Supplied material:

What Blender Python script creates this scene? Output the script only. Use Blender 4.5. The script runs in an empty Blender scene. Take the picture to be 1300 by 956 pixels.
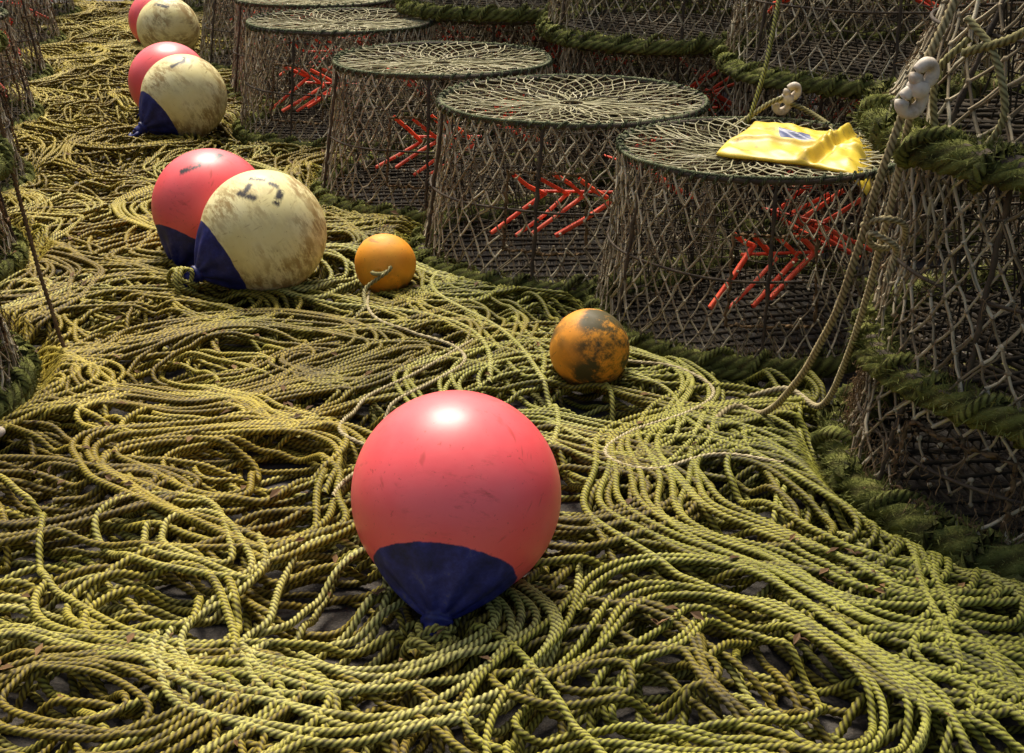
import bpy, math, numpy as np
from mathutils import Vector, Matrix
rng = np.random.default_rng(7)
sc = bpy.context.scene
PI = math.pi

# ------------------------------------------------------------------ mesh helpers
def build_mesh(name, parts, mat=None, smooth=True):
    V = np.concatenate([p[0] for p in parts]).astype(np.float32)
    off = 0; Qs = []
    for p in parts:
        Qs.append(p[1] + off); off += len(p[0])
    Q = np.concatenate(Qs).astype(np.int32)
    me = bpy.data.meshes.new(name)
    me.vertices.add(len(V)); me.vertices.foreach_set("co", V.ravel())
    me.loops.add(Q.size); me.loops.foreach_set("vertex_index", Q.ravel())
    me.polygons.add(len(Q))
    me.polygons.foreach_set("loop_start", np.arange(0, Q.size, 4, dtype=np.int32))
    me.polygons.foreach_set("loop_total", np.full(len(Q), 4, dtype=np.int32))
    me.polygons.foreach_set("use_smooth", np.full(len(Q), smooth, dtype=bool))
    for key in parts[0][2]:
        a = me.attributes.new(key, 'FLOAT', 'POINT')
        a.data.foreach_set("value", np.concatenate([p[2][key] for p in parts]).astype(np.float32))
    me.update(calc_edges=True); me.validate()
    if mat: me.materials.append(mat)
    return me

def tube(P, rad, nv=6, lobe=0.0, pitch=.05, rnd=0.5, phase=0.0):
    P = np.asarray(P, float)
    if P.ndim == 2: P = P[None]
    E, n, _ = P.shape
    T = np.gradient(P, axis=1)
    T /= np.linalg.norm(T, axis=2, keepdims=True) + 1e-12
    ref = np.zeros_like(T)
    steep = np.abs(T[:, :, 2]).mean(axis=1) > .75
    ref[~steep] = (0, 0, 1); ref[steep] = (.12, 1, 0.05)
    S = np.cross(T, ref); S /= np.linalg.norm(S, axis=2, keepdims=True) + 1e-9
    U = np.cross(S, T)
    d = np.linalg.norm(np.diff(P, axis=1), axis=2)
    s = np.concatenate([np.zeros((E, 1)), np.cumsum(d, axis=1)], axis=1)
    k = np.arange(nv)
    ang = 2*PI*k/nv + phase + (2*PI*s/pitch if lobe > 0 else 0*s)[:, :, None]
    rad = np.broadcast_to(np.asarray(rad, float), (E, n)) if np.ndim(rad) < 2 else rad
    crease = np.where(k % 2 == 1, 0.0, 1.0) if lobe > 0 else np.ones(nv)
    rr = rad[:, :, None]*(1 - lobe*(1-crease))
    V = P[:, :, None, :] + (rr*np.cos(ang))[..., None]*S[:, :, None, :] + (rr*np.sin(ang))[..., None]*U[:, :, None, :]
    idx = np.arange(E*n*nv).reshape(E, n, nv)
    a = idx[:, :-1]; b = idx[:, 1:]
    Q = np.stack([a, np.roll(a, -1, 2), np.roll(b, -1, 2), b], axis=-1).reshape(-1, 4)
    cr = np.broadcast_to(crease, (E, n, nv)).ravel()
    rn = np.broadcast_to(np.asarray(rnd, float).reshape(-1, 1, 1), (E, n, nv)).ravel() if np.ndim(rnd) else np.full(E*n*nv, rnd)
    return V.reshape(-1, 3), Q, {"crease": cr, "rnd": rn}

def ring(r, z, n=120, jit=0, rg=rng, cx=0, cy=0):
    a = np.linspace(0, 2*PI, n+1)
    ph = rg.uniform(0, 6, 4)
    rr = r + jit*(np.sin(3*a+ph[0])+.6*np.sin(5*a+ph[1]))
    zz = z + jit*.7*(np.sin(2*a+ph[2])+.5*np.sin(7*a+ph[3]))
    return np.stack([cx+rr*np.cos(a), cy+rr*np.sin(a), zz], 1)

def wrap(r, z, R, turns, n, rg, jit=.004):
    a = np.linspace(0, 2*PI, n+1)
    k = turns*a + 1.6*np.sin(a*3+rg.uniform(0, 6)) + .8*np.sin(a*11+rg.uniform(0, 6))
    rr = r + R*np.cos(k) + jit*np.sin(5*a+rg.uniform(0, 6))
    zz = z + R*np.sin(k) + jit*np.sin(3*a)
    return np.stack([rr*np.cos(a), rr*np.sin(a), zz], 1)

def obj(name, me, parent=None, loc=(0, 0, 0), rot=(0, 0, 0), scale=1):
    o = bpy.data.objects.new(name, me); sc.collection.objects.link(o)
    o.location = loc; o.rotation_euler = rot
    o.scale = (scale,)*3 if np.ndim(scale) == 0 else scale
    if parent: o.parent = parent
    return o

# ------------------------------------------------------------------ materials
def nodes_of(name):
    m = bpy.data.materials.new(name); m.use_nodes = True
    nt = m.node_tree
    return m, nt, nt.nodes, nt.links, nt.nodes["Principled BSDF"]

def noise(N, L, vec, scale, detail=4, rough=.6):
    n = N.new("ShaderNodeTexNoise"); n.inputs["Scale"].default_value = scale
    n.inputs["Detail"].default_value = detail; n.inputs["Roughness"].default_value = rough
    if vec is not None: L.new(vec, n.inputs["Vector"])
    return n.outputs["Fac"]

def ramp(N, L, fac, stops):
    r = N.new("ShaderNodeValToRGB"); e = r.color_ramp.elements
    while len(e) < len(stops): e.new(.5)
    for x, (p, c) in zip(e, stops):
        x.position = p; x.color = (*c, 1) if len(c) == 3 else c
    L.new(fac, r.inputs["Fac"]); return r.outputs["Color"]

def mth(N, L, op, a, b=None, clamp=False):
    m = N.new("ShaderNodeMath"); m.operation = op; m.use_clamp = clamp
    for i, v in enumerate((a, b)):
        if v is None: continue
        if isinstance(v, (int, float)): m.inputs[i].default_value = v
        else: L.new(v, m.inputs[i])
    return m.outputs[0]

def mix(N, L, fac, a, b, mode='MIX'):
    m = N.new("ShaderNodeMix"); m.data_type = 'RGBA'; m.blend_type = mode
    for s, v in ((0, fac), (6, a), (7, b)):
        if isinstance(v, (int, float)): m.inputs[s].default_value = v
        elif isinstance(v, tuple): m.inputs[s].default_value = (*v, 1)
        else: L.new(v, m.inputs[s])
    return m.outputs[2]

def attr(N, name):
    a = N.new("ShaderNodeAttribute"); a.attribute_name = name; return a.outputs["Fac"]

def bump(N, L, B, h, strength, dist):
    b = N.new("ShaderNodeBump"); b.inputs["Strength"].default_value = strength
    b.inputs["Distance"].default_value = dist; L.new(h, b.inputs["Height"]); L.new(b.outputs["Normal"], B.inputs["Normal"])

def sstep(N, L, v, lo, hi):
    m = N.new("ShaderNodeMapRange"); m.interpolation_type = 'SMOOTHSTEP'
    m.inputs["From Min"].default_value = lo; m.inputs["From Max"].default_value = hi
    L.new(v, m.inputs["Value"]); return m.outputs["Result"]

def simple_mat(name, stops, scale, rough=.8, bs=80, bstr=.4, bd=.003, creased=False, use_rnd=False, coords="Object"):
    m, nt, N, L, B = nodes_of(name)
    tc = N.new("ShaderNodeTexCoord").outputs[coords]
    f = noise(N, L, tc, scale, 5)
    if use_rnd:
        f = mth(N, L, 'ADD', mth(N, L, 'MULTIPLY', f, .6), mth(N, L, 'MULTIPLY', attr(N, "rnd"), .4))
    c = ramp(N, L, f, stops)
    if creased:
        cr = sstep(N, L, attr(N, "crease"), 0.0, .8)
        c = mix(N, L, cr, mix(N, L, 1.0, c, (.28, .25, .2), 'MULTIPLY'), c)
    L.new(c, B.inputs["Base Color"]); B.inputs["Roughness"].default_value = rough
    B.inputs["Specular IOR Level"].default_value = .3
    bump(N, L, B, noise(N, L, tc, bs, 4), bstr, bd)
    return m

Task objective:
Please transcribe the material above exactly as written. Leave the pictures out.

Result of the task:
What Blender Python script creates this scene? Output the script only. Use Blender 4.5. The script runs in an empty Blender scene. Take the picture to be 1300 by 956 pixels.
import bpy, math, numpy as np
from mathutils import Vector, Matrix
rng = np.random.default_rng(7)
sc = bpy.context.scene
PI = math.pi

# ------------------------------------------------------------------ mesh helpers
def build_mesh(name, parts, mat=None, smooth=True):
    V = np.concatenate([p[0] for p in parts]).astype(np.float32)
    off = 0; Qs = []
    for p in parts:
        Qs.append(p[1] + off); off += len(p[0])
    Q = np.concatenate(Qs).astype(np.int32)
    me = bpy.data.meshes.new(name)
    me.vertices.add(len(V)); me.vertices.foreach_set("co", V.ravel())
    me.loops.add(Q.size); me.loops.foreach_set("vertex_index", Q.ravel())
    me.polygons.add(len(Q))
    me.polygons.foreach_set("loop_start", np.arange(0, Q.size, 4, dtype=np.int32))
    me.polygons.foreach_set("loop_total", np.full(len(Q), 4, dtype=np.int32))
    me.polygons.foreach_set("use_smooth", np.full(len(Q), smooth, dtype=bool))
    for key in parts[0][2]:
        a = me.attributes.new(key, 'FLOAT', 'POINT')
        a.data.foreach_set("value", np.concatenate([p[2][key] for p in parts]).astype(np.float32))
    me.update(calc_edges=True); me.validate()
    if mat: me.materials.append(mat)
    return me

def tube(P, rad, nv=6, lobe=0.0, pitch=.05, rnd=0.5, phase=0.0):
    P = np.asarray(P, float)
    if P.ndim == 2: P = P[None]
    E, n, _ = P.shape
    T = np.gradient(P, axis=1)
    T /= np.linalg.norm(T, axis=2, keepdims=True) + 1e-12
    ref = np.zeros_like(T)
    steep = np.abs(T[:, :, 2]).mean(axis=1) > .75
    ref[~steep] = (0, 0, 1); ref[steep] = (.12, 1, 0.05)
    S = np.cross(T, ref); S /= np.linalg.norm(S, axis=2, keepdims=True) + 1e-9
    U = np.cross(S, T)
    d = np.linalg.norm(np.diff(P, axis=1), axis=2)
    s = np.concatenate([np.zeros((E, 1)), np.cumsum(d, axis=1)], axis=1)
    k = np.arange(nv)
    ang = 2*PI*k/nv + phase + (2*PI*s/pitch if lobe > 0 else 0*s)[:, :, None]
    rad = np.broadcast_to(np.asarray(rad, float), (E, n)) if np.ndim(rad) < 2 else rad
    crease = np.where(k % 2 == 1, 0.0, 1.0) if lobe > 0 else np.ones(nv)
    rr = rad[:, :, None]*(1 - lobe*(1-crease))
    V = P[:, :, None, :] + (rr*np.cos(ang))[..., None]*S[:, :, None, :] + (rr*np.sin(ang))[..., None]*U[:, :, None, :]
    idx = np.arange(E*n*nv).reshape(E, n, nv)
    a = idx[:, :-1]; b = idx[:, 1:]
    Q = np.stack([a, np.roll(a, -1, 2), np.roll(b, -1, 2), b], axis=-1).reshape(-1, 4)
    cr = np.broadcast_to(crease, (E, n, nv)).ravel()
    rn = np.broadcast_to(np.asarray(rnd, float).reshape(-1, 1, 1), (E, n, nv)).ravel() if np.ndim(rnd) else np.full(E*n*nv, rnd)
    return V.reshape(-1, 3), Q, {"crease": cr, "rnd": rn}

def ring(r, z, n=120, jit=0, rg=rng, cx=0, cy=0):
    a = np.linspace(0, 2*PI, n+1)
    ph = rg.uniform(0, 6, 4)
    rr = r + jit*(np.sin(3*a+ph[0])+.6*np.sin(5*a+ph[1]))
    zz = z + jit*.7*(np.sin(2*a+ph[2])+.5*np.sin(7*a+ph[3]))
    return np.stack([cx+rr*np.cos(a), cy+rr*np.sin(a), zz], 1)

def wrap(r, z, R, turns, n, rg, jit=.004):
    a = np.linspace(0, 2*PI, n+1)
    k = turns*a + 1.6*np.sin(a*3+rg.uniform(0, 6)) + .8*np.sin(a*11+rg.uniform(0, 6))
    rr = r + R*np.cos(k) + jit*np.sin(5*a+rg.uniform(0, 6))
    zz = z + R*np.sin(k) + jit*np.sin(3*a)
    return np.stack([rr*np.cos(a), rr*np.sin(a), zz], 1)

def obj(name, me, parent=None, loc=(0, 0, 0), rot=(0, 0, 0), scale=1):
    o = bpy.data.objects.new(name, me); sc.collection.objects.link(o)
    o.location = loc; o.rotation_euler = rot
    o.scale = (scale,)*3 if np.ndim(scale) == 0 else scale
    if parent: o.parent = parent
    return o

# ------------------------------------------------------------------ materials
def nodes_of(name):
    m = bpy.data.materials.new(name); m.use_nodes = True
    nt = m.node_tree
    return m, nt, nt.nodes, nt.links, nt.nodes["Principled BSDF"]

def noise(N, L, vec, scale, detail=4, rough=.6):
    n = N.new("ShaderNodeTexNoise"); n.inputs["Scale"].default_value = scale
    n.inputs["Detail"].default_value = detail; n.inputs["Roughness"].default_value = rough
    if vec is not None: L.new(vec, n.inputs["Vector"])
    return n.outputs["Fac"]

def ramp(N, L, fac, stops):
    r = N.new("ShaderNodeValToRGB"); e = r.color_ramp.elements
    while len(e) < len(stops): e.new(.5)
    for x, (p, c) in zip(e, stops):
        x.position = p; x.color = (*c, 1) if len(c) == 3 else c
    L.new(fac, r.inputs["Fac"]); return r.outputs["Color"]

def mth(N, L, op, a, b=None, clamp=False):
    m = N.new("ShaderNodeMath"); m.operation = op; m.use_clamp = clamp
    for i, v in enumerate((a, b)):
        if v is None: continue
        if isinstance(v, (int, float)): m.inputs[i].default_value = v
        else: L.new(v, m.inputs[i])
    return m.outputs[0]

def mix(N, L, fac, a, b, mode='MIX'):
    m = N.new("ShaderNodeMix"); m.data_type = 'RGBA'; m.blend_type = mode
    for s, v in ((0, fac), (6, a), (7, b)):
        if isinstance(v, (int, float)): m.inputs[s].default_value = v
        elif isinstance(v, tuple): m.inputs[s].default_value = (*v, 1)
        else: L.new(v, m.inputs[s])
    return m.outputs[2]

def attr(N, name):
    a = N.new("ShaderNodeAttribute"); a.attribute_name = name; return a.outputs["Fac"]

def bump(N, L, B, h, strength, dist):
    b = N.new("ShaderNodeBump"); b.inputs["Strength"].default_value = strength
    b.inputs["Distance"].default_value = dist; L.new(h, b.inputs["Height"]); L.new(b.outputs["Normal"], B.inputs["Normal"])

def sstep(N, L, v, lo, hi):
    m = N.new("ShaderNodeMapRange"); m.interpolation_type = 'SMOOTHSTEP'
    m.inputs["From Min"].default_value = lo; m.inputs["From Max"].default_value = hi
    L.new(v, m.inputs["Value"]); return m.outputs["Result"]

def simple_mat(name, stops, scale, rough=.8, bs=80, bstr=.4, bd=.003, creased=False, use_rnd=False, coords="Object"):
    m, nt, N, L, B = nodes_of(name)
    tc = N.new("ShaderNodeTexCoord").outputs[coords]
    f = noise(N, L, tc, scale, 5)
    if use_rnd:
        f = mth(N, L, 'ADD', mth(N, L, 'MULTIPLY', f, .6), mth(N, L, 'MULTIPLY', attr(N, "rnd"), .4))
    c = ramp(N, L, f, stops)
    if creased:
        cr = sstep(N, L, attr(N, "crease"), 0.0, .8)
        c = mix(N, L, cr, mix(N, L, 1.0, c, (.28, .25, .2), 'MULTIPLY'), c)
    L.new(c, B.inputs["Base Color"]); B.inputs["Roughness"].default_value = rough
    B.inputs["Specular IOR Level"].default_value = .3
    bump(N, L, B, noise(N, L, tc, bs, 4), bstr, bd)
    return m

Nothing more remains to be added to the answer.